Çalıştığı işyerinden kapı önüne konulan işçi, soluğu İş Mahkemesi’nde aldı. Çalışma saatlerinin 8 saat olması gerekirken 12 saat çalıştırıldığını, hiçbir hakkının ödenmediğini öne süren davacı işçi, kıdem tazminatı, ihbar tazminatı, yıllık izin ücreti ve fazla mesâi ücreti alacağını talep etti. Davalı şirket avukatı ise davacı hakkında tutulan tutanakların hukuka uygun olduğunu, öğlen yemeği verilmediği iddiasının gerçek dışı olduğunu, haftalık ve yıllık izinlerin kullanıldığını, 8 saatten fazla çalışma iddiasının gerçekle bağdaşmadığını belirterek, iş sözleşmesinin feshinin haklı olduğunu savundu. İş Mahkemesi, davanın kısmen kabulüne hükmetti. Kararı davalı şirket temyiz edince devreye Yargıtay girdi.
DAİRE KARARI BOZDU
İşçilerin öğle molası süresine dair tartışmalara son noktayı koyan Daire, çalışanın günlük iş süresi içinde kesintisiz olarak hiç ara vermeden çalışmasının beklenemeyeceğine dikkat çekti. Kararda şöyle denildi; “Yasada, ara dinlenme süresi, günlük çalışma süresine göre kademeli bir şekilde belirlenmiştir.

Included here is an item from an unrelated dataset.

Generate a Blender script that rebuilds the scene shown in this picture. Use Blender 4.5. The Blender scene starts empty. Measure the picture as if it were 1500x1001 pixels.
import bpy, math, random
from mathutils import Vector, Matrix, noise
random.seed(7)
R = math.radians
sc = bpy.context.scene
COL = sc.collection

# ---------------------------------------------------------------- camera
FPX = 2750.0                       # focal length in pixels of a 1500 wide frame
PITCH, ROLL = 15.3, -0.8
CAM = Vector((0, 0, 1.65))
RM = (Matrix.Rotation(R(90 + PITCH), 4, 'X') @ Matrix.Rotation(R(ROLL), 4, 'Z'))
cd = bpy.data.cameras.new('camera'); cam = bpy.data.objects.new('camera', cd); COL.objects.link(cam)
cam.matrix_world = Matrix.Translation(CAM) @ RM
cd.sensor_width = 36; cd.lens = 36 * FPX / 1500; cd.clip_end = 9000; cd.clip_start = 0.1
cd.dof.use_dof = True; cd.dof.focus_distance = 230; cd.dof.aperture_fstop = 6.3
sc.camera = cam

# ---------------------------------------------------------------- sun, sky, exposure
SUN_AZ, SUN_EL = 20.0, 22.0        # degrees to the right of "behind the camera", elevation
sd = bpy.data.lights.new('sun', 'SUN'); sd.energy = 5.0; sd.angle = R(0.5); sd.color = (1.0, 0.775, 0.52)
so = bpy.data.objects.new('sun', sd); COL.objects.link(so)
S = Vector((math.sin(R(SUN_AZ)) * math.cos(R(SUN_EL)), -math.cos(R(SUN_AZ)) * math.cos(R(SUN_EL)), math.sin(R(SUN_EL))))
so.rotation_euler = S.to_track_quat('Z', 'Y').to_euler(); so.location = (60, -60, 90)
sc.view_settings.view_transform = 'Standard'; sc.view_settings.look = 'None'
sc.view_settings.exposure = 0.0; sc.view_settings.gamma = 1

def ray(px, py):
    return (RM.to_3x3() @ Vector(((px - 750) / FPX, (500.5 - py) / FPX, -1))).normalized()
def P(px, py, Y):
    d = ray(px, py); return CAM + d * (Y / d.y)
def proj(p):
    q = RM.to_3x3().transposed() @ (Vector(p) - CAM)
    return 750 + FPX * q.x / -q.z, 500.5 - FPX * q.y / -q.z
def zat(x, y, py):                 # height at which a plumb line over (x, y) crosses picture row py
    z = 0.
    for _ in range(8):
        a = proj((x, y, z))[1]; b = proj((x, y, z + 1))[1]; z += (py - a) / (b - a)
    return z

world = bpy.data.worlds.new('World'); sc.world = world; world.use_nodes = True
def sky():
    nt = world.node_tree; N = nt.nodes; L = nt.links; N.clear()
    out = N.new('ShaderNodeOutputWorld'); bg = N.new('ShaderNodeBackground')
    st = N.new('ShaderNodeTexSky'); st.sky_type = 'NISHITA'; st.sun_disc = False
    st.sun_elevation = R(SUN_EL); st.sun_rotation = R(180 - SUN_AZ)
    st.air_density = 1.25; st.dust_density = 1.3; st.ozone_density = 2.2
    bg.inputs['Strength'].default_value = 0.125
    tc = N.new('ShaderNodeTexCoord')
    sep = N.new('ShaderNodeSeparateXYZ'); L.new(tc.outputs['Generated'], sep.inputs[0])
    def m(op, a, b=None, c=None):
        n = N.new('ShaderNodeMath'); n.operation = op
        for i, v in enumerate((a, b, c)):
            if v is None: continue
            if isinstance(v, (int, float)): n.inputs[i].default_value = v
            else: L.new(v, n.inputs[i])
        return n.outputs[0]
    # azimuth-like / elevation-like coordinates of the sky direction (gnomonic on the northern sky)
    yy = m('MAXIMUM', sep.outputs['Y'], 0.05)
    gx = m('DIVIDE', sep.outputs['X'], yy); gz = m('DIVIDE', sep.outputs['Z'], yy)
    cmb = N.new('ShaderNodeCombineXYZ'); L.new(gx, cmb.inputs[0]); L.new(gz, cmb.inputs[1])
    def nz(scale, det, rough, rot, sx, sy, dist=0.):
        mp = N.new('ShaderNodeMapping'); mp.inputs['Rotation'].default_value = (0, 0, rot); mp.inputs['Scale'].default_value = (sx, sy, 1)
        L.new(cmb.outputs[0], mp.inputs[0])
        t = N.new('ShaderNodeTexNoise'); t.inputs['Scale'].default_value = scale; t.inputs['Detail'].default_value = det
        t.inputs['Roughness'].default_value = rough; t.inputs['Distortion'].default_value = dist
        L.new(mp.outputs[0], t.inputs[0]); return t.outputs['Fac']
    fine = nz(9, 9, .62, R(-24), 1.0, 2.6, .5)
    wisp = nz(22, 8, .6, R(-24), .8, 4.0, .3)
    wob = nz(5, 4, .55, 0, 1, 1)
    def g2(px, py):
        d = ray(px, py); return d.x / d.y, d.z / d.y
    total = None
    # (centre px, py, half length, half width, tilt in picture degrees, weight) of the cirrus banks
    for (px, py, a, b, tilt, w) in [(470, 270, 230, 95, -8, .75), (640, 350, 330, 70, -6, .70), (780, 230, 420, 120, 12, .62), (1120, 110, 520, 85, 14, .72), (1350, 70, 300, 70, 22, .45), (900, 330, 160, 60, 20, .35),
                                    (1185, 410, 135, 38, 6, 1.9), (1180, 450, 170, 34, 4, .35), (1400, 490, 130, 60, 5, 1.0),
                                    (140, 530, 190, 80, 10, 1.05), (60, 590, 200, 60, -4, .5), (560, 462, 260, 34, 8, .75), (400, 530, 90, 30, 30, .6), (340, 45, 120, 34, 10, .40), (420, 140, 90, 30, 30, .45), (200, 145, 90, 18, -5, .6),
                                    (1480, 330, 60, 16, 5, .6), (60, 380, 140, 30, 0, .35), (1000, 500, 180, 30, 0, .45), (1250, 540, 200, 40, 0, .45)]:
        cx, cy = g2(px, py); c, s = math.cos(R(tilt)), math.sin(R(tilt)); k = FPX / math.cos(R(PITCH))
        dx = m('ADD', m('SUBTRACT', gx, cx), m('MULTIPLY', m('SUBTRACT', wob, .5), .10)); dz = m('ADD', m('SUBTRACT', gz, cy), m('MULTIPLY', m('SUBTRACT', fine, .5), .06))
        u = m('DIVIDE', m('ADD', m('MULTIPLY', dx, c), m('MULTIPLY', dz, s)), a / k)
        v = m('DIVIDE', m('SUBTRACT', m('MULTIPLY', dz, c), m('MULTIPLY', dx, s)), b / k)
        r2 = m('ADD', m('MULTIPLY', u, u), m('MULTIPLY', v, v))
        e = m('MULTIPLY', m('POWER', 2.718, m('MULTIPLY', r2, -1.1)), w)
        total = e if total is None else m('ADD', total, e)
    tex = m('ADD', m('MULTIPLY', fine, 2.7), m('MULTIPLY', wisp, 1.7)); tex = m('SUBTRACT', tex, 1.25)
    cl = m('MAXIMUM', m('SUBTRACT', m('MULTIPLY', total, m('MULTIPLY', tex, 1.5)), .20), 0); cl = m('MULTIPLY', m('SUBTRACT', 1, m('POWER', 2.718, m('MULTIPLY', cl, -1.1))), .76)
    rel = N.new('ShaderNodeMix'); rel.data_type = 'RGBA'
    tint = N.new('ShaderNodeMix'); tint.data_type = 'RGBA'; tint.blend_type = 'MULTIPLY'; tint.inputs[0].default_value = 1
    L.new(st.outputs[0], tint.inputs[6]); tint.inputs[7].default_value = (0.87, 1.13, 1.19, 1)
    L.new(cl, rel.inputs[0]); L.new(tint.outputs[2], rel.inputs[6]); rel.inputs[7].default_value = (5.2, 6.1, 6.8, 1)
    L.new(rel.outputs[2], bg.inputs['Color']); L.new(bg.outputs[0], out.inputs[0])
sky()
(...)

Buna göre dört saat ve altı çalışmalarda ara dinlenmesi en az on beş dakika, dört - yedi buçuk saat için en az yarım saat ve günlük yedi buçuk saati aşan çalışmalar bakımından ise en az bir saat ara dinlenmesi verilmelidir. İş Kanunu’nun 63’üncü maddesi hükmüne göre, günlük çalışma süresi on bir saati aşamayacağından, 68’inci maddenin belirlediği yedi buçuk saati aşan çalışmalar yönünden en az bir saatlik ara dinlenmesi süresinin, günlük en çok on bir saate kadar olan çalışmalarla ilgili olduğu kabul edilmelidir. Günde on bir saate kadar olan çalışmalar için ara dinlenmesi en az bir saat, on bir saatten fazla çalışmalarda ise en az bir buçuk saat olarak verilmelidir” denildi. Mahkeme kararı bozarak tazminata hükmetti.